Re: Discouraging use of sync APIs
- From: Jim Nelson <jim yorba org>
- To: desktop-devel-list <desktop-devel-list gnome org>
- Subject: Re: Discouraging use of sync APIs
- Date: Wed, 11 Feb 2015 11:33:41 -0800
One of Philip's earlier suggestions was to print a console warning if a sync call is used. That seems like overkill to me, but it does lead to another possibility.
Technically the issue is long synchronous calls blocking the event loop, but in practice the problem is GTK+'s events being starved. Perhaps a more feasible solution would be to issue a console warning when a paint or resize event sits on the event loop for too long.

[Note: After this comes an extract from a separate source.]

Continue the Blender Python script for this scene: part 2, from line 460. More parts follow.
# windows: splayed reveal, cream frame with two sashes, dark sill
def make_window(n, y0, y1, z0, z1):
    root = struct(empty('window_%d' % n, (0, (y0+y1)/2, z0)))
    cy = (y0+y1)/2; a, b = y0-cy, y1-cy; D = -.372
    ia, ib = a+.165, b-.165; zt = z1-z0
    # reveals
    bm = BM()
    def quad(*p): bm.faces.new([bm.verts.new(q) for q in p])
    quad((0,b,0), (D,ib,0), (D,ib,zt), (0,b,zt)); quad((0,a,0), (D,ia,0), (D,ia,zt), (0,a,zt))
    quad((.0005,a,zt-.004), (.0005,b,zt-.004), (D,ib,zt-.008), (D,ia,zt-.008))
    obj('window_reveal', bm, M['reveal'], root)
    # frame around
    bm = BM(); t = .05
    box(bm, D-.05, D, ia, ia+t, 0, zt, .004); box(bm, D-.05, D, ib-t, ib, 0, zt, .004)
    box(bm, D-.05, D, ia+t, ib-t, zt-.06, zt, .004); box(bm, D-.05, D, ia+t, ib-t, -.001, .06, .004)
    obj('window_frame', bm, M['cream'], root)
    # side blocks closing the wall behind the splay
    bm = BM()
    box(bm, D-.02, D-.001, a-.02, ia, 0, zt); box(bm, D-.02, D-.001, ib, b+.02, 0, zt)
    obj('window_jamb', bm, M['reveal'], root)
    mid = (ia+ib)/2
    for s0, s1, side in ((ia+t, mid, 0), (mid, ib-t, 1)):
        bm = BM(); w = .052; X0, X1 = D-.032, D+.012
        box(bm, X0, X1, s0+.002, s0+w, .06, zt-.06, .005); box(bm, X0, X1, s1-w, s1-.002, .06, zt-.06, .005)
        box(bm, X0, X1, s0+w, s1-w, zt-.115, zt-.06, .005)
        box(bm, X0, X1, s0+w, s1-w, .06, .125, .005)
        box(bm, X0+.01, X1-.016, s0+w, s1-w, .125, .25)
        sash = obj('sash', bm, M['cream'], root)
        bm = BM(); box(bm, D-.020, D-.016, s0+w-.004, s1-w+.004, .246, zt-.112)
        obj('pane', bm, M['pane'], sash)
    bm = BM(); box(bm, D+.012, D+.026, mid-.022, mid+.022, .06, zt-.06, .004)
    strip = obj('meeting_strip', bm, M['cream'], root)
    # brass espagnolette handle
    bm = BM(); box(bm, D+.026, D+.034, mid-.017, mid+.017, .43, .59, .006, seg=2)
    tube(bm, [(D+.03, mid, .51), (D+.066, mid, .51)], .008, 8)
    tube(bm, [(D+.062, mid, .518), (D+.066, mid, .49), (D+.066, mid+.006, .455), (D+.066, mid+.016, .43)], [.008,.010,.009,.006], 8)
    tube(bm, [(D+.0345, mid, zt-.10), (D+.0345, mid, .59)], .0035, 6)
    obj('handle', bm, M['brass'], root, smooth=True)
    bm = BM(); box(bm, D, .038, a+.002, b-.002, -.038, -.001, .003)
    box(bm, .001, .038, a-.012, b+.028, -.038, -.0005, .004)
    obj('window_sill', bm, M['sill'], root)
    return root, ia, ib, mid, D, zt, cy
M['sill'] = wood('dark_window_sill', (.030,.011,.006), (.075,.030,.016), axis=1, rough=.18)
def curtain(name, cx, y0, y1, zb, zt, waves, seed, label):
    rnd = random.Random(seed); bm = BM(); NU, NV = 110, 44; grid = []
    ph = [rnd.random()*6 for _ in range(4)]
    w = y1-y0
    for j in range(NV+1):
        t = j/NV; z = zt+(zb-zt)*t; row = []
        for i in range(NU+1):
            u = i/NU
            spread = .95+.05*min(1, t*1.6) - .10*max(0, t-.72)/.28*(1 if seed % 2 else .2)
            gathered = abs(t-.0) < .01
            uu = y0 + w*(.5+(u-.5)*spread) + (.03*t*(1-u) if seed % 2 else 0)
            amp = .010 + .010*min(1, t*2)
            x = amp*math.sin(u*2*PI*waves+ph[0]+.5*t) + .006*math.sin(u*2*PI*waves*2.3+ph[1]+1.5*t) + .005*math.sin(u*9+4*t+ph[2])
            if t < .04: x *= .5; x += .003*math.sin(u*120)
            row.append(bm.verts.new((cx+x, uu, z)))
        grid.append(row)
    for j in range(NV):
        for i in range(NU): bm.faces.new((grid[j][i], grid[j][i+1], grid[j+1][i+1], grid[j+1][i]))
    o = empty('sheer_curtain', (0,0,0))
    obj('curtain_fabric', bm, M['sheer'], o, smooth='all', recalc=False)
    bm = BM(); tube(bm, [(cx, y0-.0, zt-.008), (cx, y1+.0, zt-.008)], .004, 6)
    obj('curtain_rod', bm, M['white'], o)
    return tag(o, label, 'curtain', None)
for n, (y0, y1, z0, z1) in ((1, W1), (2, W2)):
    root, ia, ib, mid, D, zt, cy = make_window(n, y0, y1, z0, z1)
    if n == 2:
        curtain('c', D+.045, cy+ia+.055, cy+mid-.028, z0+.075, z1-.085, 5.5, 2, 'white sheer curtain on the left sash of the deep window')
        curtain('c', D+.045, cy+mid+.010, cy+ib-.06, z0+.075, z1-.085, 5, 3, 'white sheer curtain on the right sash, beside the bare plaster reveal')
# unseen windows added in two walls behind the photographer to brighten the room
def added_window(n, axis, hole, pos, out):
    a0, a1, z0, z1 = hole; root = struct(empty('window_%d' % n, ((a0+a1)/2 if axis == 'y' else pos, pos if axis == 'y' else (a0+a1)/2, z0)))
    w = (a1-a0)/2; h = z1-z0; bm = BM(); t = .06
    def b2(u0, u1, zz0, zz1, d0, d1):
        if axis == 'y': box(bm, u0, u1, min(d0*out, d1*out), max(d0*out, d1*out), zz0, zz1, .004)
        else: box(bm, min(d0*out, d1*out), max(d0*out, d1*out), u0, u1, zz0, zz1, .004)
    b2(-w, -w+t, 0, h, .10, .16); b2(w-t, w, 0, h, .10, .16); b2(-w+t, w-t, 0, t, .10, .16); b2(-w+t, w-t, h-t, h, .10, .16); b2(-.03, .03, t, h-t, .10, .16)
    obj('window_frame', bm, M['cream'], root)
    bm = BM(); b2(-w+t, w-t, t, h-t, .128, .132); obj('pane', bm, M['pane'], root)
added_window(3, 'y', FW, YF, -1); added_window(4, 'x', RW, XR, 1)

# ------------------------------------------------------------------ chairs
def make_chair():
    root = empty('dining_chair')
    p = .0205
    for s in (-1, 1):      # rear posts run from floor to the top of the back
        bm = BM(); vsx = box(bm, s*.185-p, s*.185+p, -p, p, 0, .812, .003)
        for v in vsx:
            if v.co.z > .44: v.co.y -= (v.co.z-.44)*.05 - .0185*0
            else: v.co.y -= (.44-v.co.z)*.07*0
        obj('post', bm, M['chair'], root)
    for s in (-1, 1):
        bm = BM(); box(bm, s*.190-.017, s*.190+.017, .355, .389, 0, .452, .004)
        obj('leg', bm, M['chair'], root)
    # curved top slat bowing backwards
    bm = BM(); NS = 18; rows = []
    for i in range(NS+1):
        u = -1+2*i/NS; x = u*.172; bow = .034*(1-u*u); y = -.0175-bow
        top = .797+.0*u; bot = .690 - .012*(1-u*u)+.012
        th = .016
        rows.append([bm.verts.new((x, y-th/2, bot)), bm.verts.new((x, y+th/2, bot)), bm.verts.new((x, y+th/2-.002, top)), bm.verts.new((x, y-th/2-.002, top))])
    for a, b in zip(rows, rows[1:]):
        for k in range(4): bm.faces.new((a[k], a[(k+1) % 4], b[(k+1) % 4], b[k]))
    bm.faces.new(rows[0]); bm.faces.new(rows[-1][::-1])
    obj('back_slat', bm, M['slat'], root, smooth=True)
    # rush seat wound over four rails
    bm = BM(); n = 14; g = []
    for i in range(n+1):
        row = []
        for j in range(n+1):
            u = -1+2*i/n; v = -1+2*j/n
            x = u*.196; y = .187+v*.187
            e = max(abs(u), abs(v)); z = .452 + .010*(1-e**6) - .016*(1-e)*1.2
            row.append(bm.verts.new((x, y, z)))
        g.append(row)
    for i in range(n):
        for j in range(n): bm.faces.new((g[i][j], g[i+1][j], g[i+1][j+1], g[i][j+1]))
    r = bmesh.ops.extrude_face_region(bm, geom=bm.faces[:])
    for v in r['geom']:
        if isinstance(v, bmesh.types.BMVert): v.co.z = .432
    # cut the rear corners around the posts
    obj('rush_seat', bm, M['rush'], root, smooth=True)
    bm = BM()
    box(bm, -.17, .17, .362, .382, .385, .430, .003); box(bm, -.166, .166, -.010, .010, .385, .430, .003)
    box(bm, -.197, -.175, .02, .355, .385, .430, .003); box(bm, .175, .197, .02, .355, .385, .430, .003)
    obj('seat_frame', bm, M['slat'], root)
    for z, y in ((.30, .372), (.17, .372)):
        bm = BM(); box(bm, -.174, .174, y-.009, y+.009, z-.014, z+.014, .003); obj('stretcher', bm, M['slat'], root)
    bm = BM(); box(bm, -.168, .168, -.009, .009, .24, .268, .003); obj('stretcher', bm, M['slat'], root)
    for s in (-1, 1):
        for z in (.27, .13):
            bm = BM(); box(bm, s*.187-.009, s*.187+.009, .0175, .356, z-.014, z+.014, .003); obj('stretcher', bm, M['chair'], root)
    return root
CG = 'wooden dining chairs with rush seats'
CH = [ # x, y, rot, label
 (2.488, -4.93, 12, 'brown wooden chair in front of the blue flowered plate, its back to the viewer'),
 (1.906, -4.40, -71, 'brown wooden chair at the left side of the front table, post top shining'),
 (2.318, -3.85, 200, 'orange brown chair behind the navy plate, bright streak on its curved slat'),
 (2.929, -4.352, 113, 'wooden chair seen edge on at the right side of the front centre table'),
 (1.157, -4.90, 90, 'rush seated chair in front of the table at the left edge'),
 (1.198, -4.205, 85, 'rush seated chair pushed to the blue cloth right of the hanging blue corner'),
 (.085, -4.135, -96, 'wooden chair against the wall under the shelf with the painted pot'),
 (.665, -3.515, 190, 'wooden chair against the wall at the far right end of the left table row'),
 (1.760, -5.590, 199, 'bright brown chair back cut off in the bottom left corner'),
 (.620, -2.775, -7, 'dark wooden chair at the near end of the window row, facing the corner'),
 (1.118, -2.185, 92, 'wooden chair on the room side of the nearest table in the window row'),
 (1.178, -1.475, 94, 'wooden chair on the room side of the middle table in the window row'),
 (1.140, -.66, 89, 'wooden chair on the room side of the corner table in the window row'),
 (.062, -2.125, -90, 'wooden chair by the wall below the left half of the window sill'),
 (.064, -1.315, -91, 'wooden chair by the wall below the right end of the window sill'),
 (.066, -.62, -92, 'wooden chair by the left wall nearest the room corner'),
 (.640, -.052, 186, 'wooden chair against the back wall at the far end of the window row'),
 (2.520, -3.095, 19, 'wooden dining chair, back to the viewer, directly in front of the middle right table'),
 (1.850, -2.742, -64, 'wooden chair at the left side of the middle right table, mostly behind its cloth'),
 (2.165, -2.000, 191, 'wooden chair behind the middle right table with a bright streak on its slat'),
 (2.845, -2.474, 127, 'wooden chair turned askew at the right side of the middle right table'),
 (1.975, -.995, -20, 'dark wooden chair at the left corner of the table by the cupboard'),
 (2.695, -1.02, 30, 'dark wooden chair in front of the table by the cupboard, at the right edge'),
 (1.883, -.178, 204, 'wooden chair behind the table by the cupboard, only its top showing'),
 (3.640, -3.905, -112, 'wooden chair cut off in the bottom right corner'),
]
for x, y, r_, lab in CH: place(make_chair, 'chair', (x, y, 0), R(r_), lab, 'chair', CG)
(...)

At the end of the day, async is something you design for, it doesn't just happen (especially in straight-up imperative languages like C and C++). No matter how many console warnings, documentation exclamation marks, or API changes are made, it's all about getting developers to treat I/O like event-driven programming. I know Jasper wishes apps would only paint in the draw signal; getting everyone on-board with pure-async code is a similar crusade.
-- Jim
On Wed, Feb 11, 2015 at 7:04 AM, Ross Lagerwall <rosslagerwall gmail com> wrote:
On Wed, Feb 11, 2015 at 2:46 PM, Ray Strode <
halfline gmail com> wrote:
Hi,
On Wed, Feb 11, 2015 at 7:17 AM, Philip Withnall <philip tecnocode co uk> wrote:
It might turn out that runtime checks are just not feasible, but in that
case I think we still need some way of solving the original problem:
that people are using sync calls and blocking up the main loop.
I'm all for discouraging sync use in the main thread after the
application is up, but
are stalled applications actually a wide spread problem? I don't
really remember any
apps I use regularly locking up (except for maybe hexchat when connecting to my
irc proxy). Granted, it's harder to notice these days now that we
have a compositor
and applications don't need to redraw after getting uncovered, so it
could be it's
happening more than is obvious. But, I just wonder if we really need
to do anything.
It seems like the bad/obvious cases would get bug reports and fixes
pretty quickly,
and so the problem should regulate itself.
There are quite often gvfs or Nautilus bug reports that say "network mount
causes desktop to slow down". I tracked it down to some gnome-shell
extension which somehow does sync calls to the remote fs which makes
everything crawl.
In general though I think severe warnings on the documentation for each sync
call is better than runtime warnings or compile-time warnings.